Sexuell hyperaktiver Polygamist

Selbst die dunkelhäutige Intelligenzija verabscheut den Präsidenten: Im Gegenzug nennt er sie abfällig die "clever blacks“. Der Karikaturist Zapiro zeichnet Zuma nur noch mit einem aus seinem mächtigen Schädel ragenden Duschkopf, weil er während eines Vergewaltigungsprozesses auf die Frage des Richters, wie er sich denn gegen den HIV-positiven Status seiner Bettgenossin geschützt habe, antwortete: "Ich habe danach geduscht.“ Ein Maler stellte den Polygamisten mit einer langen Lanze als Penis dar - eine Anspielung auf Zumas sexuelle Hyperaktivität, die ihm sechs Frauen, zahlreiche Geliebte und (mindestens) 20 Kinder bescherte.

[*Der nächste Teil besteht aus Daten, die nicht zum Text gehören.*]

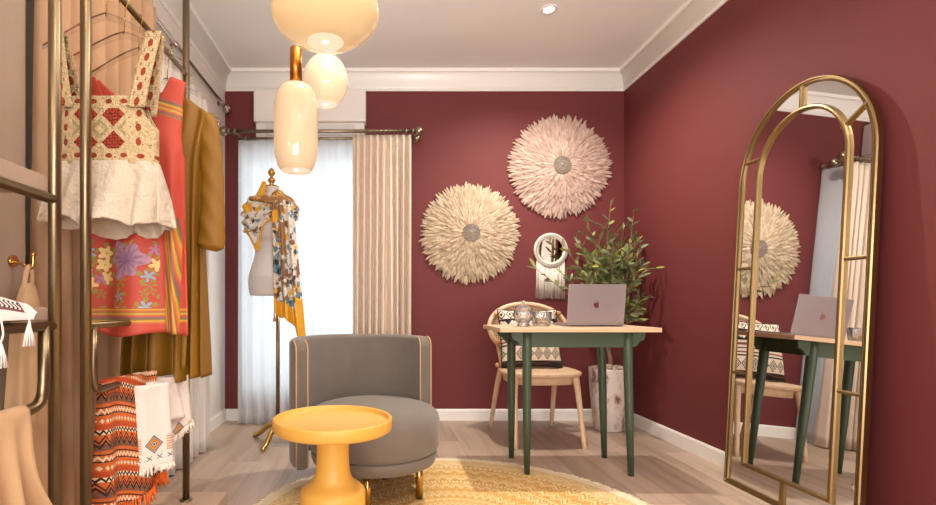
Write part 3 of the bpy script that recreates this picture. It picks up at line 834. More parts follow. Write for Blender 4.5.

Seine Großfamilie stellt den traditionsbewussten Zulu vor erhebliche Herausforderungen. Vor seiner Wahl zum ANC-Chef steckte er in so akuten Geldnöten, dass er die Hilfe des Geschäftsmanns Schabir Shaik in Anspruch nehmen musste - und diesem als Gegenleistung Teile eines umfangreichen Waffendeals zuschanzte. Wegen dieses "korrupten Verhältnisses“ fasste Shaik 15 Jahre Haft aus. Das Verfahren gegen Zuma hingegen wurde auf massiven Druck der Regierungspartei hin eingestellt.

Dass der 73-Jährige allen Widerständen und selbst einem angeblichen Vergiftungsanschlag seiner vierten Ehefrau zum Trotz noch immer erstaunlich guter Laune ist, hat er seiner auf das Zulu-Volk gegründeten Machtbasis zu verdanken. Die mitgliederstärkste ANC-Provinz KwaZulu-Natal wird niemals zulassen, dass ihr Pate vor dem Ende seiner Amtszeit 2019 abgelöst wird.

Einige Sorgen scheinen Zuma inzwischen aber doch zu plagen. In der Affäre um seine Villa signalisierte der Präsident erstmals Bereitschaft zum Einlenken. Er kündigte an, das aus der Staatskasse gemopste Geld zurückzahlen zu wollen. Und als Nachfolgerin versucht er, eine Vertraute in Position zu bringen: Nkosazana Dlamini-Zuma, derzeit Kommissionsvorsitzende der zahnlosen Afrikanischen Union - und eine von Zumas Ex-Frauen. Sie soll dafür sorgen, dass ihr Ex nach seiner Amtszeit nicht doch noch im Gefängnis landet. Denn dort würde wohl selbst ihm das Lachen vergehen.